Energy’s not a free lunch—it’s the fallback. Shares of U.S. refiners Valero, Phillips 66, and Marathon Petroleum have all jumped over 20% so far this year. Analysts see more upside ahead, as diesel and jet fuel margins have shot higher. “Whirlwind Q1’26,” is how Matthew Blair at Tudor, Pickering, Holt & Co summed it up, with refining margins, known as product cracks, taking off. Reuters
BP’s latest numbers on Tuesday fueled the energy sector debate — but the divide between outperformers and stragglers stood out. The British oil giant posted first-quarter profit of $3.2 billion, more than double from before, with oil trading during the Iran war driving gains. The company flagged that fuel margins are still at the mercy of supply shocks out of the Middle East.
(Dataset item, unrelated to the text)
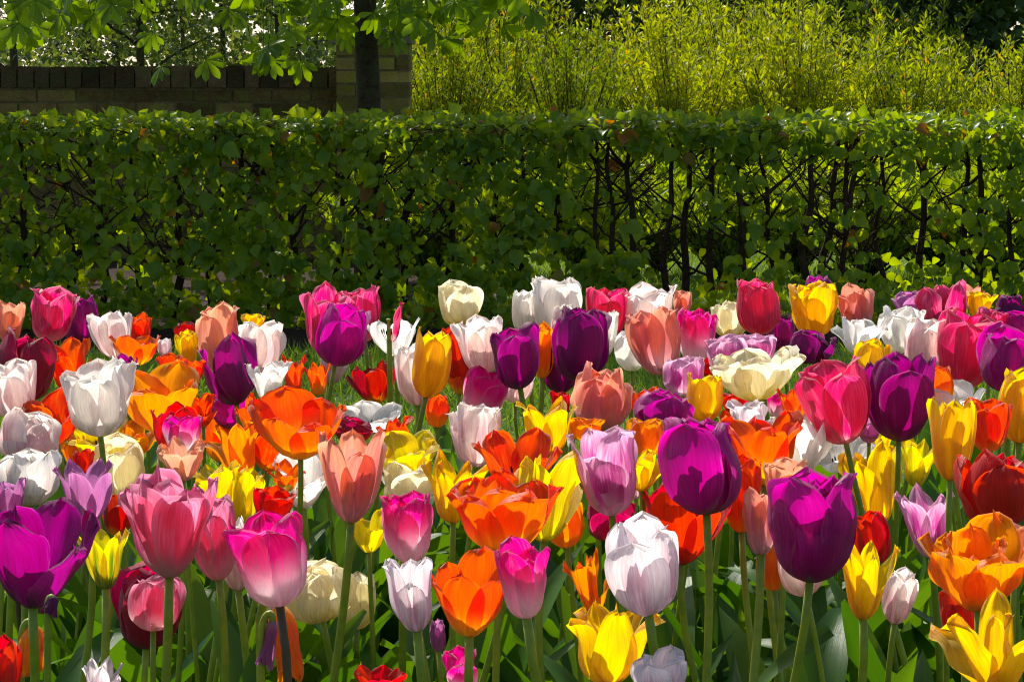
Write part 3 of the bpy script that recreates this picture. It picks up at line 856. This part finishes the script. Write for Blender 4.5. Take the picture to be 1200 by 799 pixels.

There’s value in watching the laggards, too. UPS posted a 28% slide in adjusted quarterly profit after scaling back Amazon deliveries, pushing further into data-center and healthcare shipments with better margins. FedEx is in the same boat—pressed to rein in costs and steer clear of thinner-margin doorstep business.
Spotify is flashing a caution signal for growth stocks with lofty outlooks. The streamer projected second-quarter operating profit and new premium users short of analyst targets, triggering a drop of almost 9% in premarket action. Apple and Amazon are still the heavyweight competitors in the music streaming space.
Oil prices remain a bigger drag than earnings growth can cover. Since the war’s onset, 24 companies have either pulled or trimmed guidance, Reuters reported Monday. Thirty-five have flagged higher prices, 36 pointed to financial hits. Procter & Gamble’s finance chief Andre Schulten summed up the shifting retail landscape: the consumer’s “path to purchase is changing every day.” Reuters
Marketwise, picking the best stocks today isn’t about piling onto the latest rally — it’s about sifting out real catalysts. Nvidia, Microsoft, Alphabet, Amazon, GM, Hilton, and Centene stand out with more concrete news angles. Refining names still double as an oil hedge. UPS and Spotify show how this earnings stretch can deliver both hits and misses.